» **WRITTEN TASK**: Beginning with the line that contains "Keep writing the" and ending with the line that contains "RODM, truck, bevel=.003)", reproduce each line exactly; include both and add nothing.

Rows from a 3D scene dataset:
..........
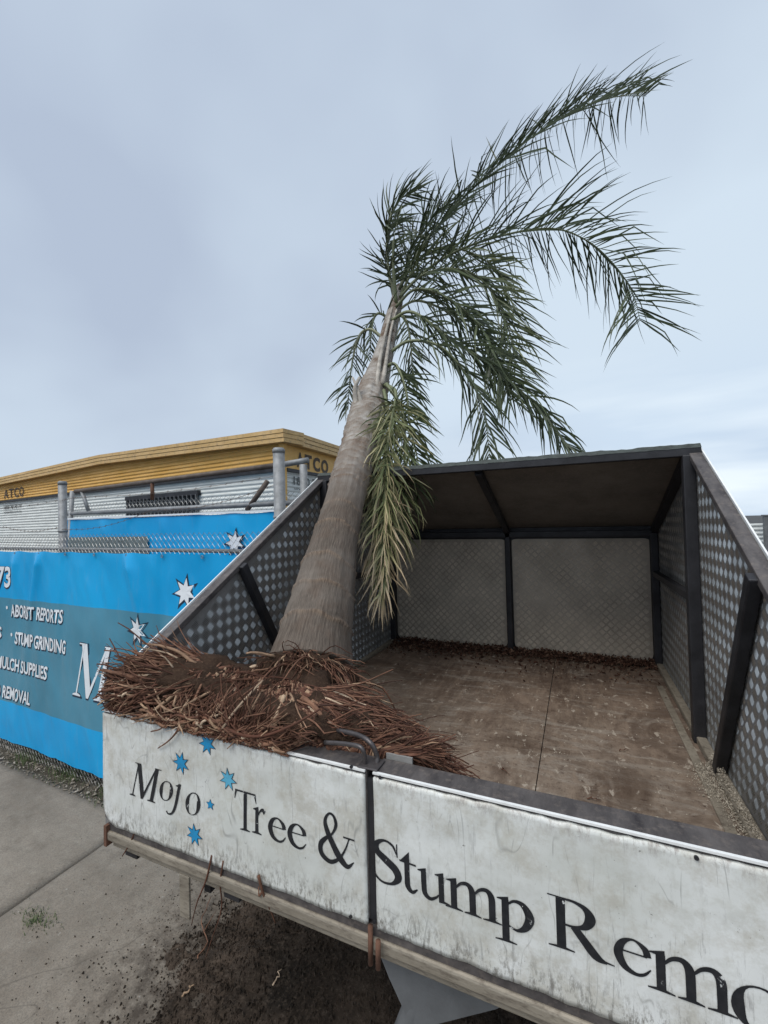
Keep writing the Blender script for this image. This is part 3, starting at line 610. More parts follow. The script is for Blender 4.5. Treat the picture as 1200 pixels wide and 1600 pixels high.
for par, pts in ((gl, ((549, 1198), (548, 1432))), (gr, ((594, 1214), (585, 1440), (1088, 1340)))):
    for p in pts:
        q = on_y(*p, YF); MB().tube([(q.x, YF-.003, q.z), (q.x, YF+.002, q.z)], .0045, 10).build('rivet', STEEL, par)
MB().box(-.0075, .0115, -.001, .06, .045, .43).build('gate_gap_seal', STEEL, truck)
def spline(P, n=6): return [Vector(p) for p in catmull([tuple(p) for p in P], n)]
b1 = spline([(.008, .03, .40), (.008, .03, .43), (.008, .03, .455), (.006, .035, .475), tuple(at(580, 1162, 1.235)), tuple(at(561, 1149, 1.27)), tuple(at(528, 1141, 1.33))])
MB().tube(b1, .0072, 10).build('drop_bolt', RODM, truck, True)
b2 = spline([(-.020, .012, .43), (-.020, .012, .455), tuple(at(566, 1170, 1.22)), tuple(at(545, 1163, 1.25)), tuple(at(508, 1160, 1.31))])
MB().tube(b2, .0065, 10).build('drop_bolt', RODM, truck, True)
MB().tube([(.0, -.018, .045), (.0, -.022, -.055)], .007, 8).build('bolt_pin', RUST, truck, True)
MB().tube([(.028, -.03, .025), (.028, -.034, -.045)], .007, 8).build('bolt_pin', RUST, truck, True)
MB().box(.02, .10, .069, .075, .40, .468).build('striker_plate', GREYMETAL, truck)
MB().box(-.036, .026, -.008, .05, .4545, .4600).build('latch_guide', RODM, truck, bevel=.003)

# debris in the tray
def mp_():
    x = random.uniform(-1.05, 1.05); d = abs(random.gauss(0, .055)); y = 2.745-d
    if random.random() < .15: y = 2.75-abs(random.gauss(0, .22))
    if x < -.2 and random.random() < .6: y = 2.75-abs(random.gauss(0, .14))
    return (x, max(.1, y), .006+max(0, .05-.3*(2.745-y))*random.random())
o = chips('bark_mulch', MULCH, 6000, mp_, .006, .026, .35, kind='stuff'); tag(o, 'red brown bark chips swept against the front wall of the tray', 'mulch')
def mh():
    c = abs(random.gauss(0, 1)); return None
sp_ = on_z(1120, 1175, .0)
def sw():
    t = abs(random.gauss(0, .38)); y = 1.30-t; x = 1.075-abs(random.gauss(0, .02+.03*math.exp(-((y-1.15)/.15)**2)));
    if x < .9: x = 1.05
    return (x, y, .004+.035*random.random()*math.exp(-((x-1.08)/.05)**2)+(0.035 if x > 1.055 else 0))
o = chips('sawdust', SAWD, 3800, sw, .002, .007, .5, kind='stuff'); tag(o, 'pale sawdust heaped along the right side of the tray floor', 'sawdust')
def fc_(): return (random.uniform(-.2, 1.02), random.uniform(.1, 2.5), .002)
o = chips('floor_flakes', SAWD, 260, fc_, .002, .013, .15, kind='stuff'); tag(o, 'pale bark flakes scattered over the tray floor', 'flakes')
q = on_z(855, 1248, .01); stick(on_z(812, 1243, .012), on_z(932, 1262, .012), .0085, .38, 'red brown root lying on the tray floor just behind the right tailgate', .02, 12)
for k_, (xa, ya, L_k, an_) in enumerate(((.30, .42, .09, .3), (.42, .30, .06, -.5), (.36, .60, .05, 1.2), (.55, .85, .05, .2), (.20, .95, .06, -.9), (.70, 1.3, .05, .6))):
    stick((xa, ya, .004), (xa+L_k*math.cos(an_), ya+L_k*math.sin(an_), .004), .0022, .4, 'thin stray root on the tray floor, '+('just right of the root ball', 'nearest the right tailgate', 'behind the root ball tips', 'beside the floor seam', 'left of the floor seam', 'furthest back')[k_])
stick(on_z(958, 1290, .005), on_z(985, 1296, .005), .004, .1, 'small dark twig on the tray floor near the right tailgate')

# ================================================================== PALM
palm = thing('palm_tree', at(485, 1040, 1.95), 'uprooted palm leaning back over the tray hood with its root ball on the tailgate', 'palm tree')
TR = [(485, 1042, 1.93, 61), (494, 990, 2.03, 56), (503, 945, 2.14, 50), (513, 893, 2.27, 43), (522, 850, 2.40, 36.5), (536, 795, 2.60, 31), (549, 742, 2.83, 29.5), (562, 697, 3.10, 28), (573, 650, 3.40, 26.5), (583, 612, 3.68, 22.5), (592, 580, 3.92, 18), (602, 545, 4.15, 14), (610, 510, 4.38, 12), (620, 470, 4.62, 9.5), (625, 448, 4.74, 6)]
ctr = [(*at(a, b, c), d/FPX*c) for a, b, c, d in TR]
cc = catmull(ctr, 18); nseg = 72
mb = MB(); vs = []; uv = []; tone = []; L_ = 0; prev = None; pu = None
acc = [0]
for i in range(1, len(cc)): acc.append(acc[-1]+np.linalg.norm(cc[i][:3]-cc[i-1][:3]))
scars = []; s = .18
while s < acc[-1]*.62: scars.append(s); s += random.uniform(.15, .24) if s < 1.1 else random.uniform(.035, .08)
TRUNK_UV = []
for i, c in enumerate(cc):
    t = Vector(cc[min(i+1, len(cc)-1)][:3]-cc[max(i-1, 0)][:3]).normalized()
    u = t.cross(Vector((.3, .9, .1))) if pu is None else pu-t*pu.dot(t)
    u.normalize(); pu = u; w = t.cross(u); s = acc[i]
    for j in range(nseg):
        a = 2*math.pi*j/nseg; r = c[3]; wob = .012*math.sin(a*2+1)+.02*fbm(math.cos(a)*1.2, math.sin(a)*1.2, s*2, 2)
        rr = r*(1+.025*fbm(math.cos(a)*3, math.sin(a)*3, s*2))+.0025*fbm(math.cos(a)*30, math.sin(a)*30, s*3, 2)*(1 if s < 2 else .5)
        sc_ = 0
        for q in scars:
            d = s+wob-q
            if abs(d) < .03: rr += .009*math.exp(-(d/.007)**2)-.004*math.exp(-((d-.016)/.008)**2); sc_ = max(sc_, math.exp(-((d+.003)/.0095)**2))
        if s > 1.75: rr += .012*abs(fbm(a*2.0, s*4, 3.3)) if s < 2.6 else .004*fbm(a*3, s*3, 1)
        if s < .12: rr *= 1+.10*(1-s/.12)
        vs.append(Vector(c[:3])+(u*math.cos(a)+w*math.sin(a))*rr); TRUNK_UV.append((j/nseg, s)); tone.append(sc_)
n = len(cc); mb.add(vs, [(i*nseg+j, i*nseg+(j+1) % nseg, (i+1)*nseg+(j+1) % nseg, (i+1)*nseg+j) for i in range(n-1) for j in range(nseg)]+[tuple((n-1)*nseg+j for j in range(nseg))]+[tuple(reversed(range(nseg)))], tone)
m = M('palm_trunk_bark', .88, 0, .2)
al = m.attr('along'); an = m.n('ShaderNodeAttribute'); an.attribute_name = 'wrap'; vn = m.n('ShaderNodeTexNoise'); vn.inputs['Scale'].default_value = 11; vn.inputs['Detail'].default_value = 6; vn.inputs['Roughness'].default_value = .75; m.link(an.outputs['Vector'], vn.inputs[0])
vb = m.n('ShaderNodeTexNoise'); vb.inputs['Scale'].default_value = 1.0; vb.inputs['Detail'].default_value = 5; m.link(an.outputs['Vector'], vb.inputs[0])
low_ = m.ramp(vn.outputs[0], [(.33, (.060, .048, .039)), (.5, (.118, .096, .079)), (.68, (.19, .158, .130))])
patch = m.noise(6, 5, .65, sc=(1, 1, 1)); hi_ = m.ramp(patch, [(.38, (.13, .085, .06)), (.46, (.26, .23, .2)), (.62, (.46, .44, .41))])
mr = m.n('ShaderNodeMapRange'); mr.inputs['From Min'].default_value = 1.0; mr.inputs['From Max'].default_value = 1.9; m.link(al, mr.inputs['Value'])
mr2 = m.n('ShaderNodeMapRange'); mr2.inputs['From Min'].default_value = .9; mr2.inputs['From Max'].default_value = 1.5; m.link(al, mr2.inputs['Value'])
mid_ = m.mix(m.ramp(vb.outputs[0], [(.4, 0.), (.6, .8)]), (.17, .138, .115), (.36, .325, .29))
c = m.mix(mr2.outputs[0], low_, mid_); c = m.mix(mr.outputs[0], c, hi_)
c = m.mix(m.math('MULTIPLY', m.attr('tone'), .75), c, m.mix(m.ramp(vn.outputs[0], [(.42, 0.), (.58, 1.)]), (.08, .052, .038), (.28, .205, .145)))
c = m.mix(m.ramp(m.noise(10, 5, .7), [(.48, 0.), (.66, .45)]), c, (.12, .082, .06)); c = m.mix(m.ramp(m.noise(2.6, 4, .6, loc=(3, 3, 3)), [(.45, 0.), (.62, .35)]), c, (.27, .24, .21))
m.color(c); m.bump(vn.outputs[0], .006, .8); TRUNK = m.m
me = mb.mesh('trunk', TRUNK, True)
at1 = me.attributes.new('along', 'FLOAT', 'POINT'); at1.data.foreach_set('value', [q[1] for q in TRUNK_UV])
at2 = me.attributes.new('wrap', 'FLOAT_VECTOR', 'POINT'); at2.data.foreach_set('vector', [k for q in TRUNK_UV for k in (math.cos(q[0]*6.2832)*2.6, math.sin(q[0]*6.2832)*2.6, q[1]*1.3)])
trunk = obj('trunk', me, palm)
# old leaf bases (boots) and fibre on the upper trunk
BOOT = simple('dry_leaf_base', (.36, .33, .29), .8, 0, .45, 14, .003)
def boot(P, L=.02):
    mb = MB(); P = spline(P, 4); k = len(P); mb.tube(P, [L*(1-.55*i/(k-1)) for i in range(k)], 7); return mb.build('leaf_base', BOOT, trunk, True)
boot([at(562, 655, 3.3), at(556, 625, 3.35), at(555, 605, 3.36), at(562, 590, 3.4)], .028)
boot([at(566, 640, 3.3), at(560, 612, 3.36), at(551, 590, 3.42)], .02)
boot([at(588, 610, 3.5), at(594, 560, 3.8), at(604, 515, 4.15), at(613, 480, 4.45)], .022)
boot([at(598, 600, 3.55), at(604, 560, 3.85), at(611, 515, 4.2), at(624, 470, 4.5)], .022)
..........
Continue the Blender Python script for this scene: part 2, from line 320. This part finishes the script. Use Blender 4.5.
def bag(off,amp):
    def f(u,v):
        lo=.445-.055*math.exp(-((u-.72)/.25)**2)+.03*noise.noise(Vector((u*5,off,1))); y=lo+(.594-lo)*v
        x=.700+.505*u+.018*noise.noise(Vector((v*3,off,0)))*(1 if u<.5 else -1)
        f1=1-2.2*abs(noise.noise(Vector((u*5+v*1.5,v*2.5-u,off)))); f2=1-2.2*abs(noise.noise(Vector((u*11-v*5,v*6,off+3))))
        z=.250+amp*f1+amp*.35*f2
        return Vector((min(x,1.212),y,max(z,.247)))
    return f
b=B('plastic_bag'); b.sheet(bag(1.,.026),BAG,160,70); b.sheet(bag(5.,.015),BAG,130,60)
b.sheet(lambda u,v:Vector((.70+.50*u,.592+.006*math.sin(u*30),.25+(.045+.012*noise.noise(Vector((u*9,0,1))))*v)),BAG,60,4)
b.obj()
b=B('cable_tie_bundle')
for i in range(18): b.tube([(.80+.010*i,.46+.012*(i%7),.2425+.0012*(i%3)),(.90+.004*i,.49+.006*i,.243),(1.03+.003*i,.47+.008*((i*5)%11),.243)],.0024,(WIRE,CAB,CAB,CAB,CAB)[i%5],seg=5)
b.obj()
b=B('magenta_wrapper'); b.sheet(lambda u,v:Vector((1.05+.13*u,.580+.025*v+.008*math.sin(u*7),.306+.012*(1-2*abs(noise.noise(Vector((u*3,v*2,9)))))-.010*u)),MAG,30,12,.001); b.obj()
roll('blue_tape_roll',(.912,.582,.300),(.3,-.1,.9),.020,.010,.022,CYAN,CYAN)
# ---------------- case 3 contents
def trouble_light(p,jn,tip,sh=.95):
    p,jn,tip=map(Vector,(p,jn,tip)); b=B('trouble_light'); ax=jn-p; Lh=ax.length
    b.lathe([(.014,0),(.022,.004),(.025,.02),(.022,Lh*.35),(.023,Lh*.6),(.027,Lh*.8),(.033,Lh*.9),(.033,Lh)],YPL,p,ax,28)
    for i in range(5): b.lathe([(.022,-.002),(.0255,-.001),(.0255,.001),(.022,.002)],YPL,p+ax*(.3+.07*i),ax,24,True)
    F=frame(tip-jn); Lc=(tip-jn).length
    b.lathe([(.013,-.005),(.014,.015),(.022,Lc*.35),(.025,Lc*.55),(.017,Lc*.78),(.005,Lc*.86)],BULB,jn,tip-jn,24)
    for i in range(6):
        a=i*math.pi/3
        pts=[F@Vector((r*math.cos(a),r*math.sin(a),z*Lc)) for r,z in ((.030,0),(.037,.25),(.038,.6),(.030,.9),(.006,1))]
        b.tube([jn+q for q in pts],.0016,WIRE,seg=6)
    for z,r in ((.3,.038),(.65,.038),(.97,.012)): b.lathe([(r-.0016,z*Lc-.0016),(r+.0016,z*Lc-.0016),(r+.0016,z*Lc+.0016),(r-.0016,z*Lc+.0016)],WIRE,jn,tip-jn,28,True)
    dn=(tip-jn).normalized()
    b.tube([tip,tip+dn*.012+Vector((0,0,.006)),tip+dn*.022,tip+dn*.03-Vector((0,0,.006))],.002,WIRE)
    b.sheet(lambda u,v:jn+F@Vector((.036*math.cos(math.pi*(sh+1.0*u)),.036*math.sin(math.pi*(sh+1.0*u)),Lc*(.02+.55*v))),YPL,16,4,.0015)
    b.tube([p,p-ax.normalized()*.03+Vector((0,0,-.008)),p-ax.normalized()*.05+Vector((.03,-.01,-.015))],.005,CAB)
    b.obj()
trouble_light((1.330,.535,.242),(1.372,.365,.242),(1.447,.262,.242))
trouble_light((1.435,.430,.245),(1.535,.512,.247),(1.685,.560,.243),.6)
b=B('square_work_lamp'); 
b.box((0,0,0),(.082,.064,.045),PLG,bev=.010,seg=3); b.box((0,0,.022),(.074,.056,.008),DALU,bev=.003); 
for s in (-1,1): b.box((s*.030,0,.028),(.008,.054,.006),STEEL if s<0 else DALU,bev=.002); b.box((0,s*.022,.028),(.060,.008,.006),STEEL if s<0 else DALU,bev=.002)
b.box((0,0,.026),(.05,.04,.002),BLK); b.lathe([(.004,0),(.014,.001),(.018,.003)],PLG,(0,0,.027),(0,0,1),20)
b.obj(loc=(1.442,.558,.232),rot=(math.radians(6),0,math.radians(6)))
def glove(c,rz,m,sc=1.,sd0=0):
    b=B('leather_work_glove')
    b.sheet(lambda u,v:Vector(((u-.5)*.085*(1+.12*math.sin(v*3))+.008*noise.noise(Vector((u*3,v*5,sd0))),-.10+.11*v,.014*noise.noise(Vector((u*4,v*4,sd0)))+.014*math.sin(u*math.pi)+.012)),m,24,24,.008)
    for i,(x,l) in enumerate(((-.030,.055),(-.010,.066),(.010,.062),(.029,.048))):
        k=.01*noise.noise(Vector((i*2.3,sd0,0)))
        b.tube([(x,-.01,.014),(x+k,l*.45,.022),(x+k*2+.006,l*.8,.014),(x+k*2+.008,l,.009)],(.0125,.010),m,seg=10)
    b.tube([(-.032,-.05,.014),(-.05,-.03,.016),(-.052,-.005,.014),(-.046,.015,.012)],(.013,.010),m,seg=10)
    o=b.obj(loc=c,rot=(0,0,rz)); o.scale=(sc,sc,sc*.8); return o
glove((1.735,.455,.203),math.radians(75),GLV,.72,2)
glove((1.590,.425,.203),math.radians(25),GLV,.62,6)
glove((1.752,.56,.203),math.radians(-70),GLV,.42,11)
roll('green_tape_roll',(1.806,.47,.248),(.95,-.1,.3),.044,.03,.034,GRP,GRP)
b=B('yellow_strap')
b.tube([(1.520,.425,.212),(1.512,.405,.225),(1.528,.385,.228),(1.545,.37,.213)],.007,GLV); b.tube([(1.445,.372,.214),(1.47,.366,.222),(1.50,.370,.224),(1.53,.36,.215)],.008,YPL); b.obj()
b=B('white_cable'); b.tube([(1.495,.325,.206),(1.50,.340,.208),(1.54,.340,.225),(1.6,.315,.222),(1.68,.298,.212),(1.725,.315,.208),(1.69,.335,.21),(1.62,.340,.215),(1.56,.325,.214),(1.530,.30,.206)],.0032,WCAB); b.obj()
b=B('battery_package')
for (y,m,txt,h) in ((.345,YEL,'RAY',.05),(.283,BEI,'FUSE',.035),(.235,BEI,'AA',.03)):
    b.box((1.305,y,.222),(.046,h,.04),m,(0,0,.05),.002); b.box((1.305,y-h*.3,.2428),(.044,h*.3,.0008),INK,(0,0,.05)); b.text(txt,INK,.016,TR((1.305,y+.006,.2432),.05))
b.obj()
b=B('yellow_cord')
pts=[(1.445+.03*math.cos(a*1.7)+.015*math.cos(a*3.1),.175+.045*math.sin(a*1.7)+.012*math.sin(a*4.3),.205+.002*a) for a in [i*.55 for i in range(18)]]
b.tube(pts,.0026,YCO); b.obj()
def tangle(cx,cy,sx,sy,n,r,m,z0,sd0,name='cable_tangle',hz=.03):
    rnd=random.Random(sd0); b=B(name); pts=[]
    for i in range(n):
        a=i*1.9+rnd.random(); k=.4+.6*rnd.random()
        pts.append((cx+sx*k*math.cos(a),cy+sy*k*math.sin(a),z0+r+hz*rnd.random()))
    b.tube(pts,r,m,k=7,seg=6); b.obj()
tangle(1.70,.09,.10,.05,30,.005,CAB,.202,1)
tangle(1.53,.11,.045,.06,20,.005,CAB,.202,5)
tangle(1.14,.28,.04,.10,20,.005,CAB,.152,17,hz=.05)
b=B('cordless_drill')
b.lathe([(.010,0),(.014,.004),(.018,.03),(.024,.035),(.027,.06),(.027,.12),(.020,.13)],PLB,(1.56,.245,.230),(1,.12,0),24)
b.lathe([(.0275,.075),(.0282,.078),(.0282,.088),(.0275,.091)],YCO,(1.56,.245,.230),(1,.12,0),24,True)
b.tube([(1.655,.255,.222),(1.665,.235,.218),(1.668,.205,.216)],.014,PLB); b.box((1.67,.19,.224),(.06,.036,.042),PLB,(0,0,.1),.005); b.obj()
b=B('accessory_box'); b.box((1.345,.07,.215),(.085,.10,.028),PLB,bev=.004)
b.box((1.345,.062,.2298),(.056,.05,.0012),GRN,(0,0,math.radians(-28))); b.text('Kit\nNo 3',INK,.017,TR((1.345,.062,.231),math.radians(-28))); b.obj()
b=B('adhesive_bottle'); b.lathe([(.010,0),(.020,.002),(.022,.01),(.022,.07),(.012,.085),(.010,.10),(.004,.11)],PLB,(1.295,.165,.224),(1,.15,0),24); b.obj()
..........
» **RESULT**:
Keep writing the Blender script for this image. This is part 3, starting at line 610. More parts follow. The script is for Blender 4.5. Treat the picture as 1200 pixels wide and 1600 pixels high.
for par, pts in ((gl, ((549, 1198), (548, 1432))), (gr, ((594, 1214), (585, 1440), (1088, 1340)))):
    for p in pts:
        q = on_y(*p, YF); MB().tube([(q.x, YF-.003, q.z), (q.x, YF+.002, q.z)], .0045, 10).build('rivet', STEEL, par)
MB().box(-.0075, .0115, -.001, .06, .045, .43).build('gate_gap_seal', STEEL, truck)
def spline(P, n=6): return [Vector(p) for p in catmull([tuple(p) for p in P], n)]
b1 = spline([(.008, .03, .40), (.008, .03, .43), (.008, .03, .455), (.006, .035, .475), tuple(at(580, 1162, 1.235)), tuple(at(561, 1149, 1.27)), tuple(at(528, 1141, 1.33))])
MB().tube(b1, .0072, 10).build('drop_bolt', RODM, truck, True)
b2 = spline([(-.020, .012, .43), (-.020, .012, .455), tuple(at(566, 1170, 1.22)), tuple(at(545, 1163, 1.25)), tuple(at(508, 1160, 1.31))])
MB().tube(b2, .0065, 10).build('drop_bolt', RODM, truck, True)
MB().tube([(.0, -.018, .045), (.0, -.022, -.055)], .007, 8).build('bolt_pin', RUST, truck, True)
MB().tube([(.028, -.03, .025), (.028, -.034, -.045)], .007, 8).build('bolt_pin', RUST, truck, True)
MB().box(.02, .10, .069, .075, .40, .468).build('striker_plate', GREYMETAL, truck)
MB().box(-.036, .026, -.008, .05, .4545, .4600).build('latch_guide', RODM, truck, bevel=.003)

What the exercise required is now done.